Write out the material below again, unchanged.

**RECORDS:**
BEGIN

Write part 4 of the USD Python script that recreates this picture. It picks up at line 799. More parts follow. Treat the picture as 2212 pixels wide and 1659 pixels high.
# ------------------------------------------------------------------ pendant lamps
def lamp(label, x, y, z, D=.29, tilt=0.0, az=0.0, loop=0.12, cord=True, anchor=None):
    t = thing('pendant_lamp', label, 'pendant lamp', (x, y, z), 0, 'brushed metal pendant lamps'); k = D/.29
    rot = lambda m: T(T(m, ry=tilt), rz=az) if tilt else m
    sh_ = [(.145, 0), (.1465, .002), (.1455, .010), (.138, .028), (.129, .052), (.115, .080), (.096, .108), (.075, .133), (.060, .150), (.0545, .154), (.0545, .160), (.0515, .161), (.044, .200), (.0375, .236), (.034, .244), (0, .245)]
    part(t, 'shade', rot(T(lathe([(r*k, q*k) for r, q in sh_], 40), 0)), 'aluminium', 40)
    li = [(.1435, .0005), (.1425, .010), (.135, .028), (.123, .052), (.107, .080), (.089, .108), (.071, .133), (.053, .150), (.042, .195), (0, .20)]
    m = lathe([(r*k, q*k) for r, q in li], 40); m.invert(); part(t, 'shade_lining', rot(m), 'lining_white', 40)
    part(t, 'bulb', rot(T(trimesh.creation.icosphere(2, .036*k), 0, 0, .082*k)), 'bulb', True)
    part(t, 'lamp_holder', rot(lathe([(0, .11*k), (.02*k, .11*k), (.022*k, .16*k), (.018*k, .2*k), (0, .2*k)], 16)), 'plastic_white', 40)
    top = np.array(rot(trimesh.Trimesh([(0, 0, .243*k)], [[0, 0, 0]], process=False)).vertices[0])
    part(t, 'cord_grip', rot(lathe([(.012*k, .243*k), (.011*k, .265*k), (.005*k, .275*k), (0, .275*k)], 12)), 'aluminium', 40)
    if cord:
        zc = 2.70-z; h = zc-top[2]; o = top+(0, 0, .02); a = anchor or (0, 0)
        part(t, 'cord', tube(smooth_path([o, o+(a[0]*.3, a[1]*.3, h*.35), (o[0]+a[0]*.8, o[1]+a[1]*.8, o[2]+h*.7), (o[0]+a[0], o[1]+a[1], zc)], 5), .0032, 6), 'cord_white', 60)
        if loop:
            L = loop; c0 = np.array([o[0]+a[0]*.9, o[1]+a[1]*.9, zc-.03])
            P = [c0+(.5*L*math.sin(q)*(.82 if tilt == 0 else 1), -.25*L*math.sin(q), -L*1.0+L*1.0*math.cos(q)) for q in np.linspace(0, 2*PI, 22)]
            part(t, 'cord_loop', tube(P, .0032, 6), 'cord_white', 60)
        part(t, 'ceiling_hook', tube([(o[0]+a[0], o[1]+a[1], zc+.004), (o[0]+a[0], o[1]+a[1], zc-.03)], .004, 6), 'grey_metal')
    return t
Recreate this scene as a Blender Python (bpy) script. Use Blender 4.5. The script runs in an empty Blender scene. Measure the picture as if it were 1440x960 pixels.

END

**ANSWER TO THE PROBLEM:**
Write part 4 of the USD Python script that recreates this picture. It picks up at line 799. More parts follow. Treat the picture as 2212 pixels wide and 1659 pixels high.
# ------------------------------------------------------------------ pendant lamps
def lamp(label, x, y, z, D=.29, tilt=0.0, az=0.0, loop=0.12, cord=True, anchor=None):
    t = thing('pendant_lamp', label, 'pendant lamp', (x, y, z), 0, 'brushed metal pendant lamps'); k = D/.29
    rot = lambda m: T(T(m, ry=tilt), rz=az) if tilt else m
    sh_ = [(.145, 0), (.1465, .002), (.1455, .010), (.138, .028), (.129, .052), (.115, .080), (.096, .108), (.075, .133), (.060, .150), (.0545, .154), (.0545, .160), (.0515, .161), (.044, .200), (.0375, .236), (.034, .244), (0, .245)]
    part(t, 'shade', rot(T(lathe([(r*k, q*k) for r, q in sh_], 40), 0)), 'aluminium', 40)
    li = [(.1435, .0005), (.1425, .010), (.135, .028), (.123, .052), (.107, .080), (.089, .108), (.071, .133), (.053, .150), (.042, .195), (0, .20)]
    m = lathe([(r*k, q*k) for r, q in li], 40); m.invert(); part(t, 'shade_lining', rot(m), 'lining_white', 40)
    part(t, 'bulb', rot(T(trimesh.creation.icosphere(2, .036*k), 0, 0, .082*k)), 'bulb', True)
    part(t, 'lamp_holder', rot(lathe([(0, .11*k), (.02*k, .11*k), (.022*k, .16*k), (.018*k, .2*k), (0, .2*k)], 16)), 'plastic_white', 40)
    top = np.array(rot(trimesh.Trimesh([(0, 0, .243*k)], [[0, 0, 0]], process=False)).vertices[0])
    part(t, 'cord_grip', rot(lathe([(.012*k, .243*k), (.011*k, .265*k), (.005*k, .275*k), (0, .275*k)], 12)), 'aluminium', 40)
    if cord:
        zc = 2.70-z; h = zc-top[2]; o = top+(0, 0, .02); a = anchor or (0, 0)
        part(t, 'cord', tube(smooth_path([o, o+(a[0]*.3, a[1]*.3, h*.35), (o[0]+a[0]*.8, o[1]+a[1]*.8, o[2]+h*.7), (o[0]+a[0], o[1]+a[1], zc)], 5), .0032, 6), 'cord_white', 60)
        if loop:
            L = loop; c0 = np.array([o[0]+a[0]*.9, o[1]+a[1]*.9, zc-.03])
            P = [c0+(.5*L*math.sin(q)*(.82 if tilt == 0 else 1), -.25*L*math.sin(q), -L*1.0+L*1.0*math.cos(q)) for q in np.linspace(0, 2*PI, 22)]
            part(t, 'cord_loop', tube(P, .0032, 6), 'cord_white', 60)
        part(t, 'ceiling_hook', tube([(o[0]+a[0], o[1]+a[1], zc+.004), (o[0]+a[0], o[1]+a[1], zc-.03)], .004, 6), 'grey_metal')
    return t
Recreate this scene as a Blender Python (bpy) script. Use Blender 4.5. The script runs in an empty Blender scene. Measure the picture as if it were 1440x960 pixels.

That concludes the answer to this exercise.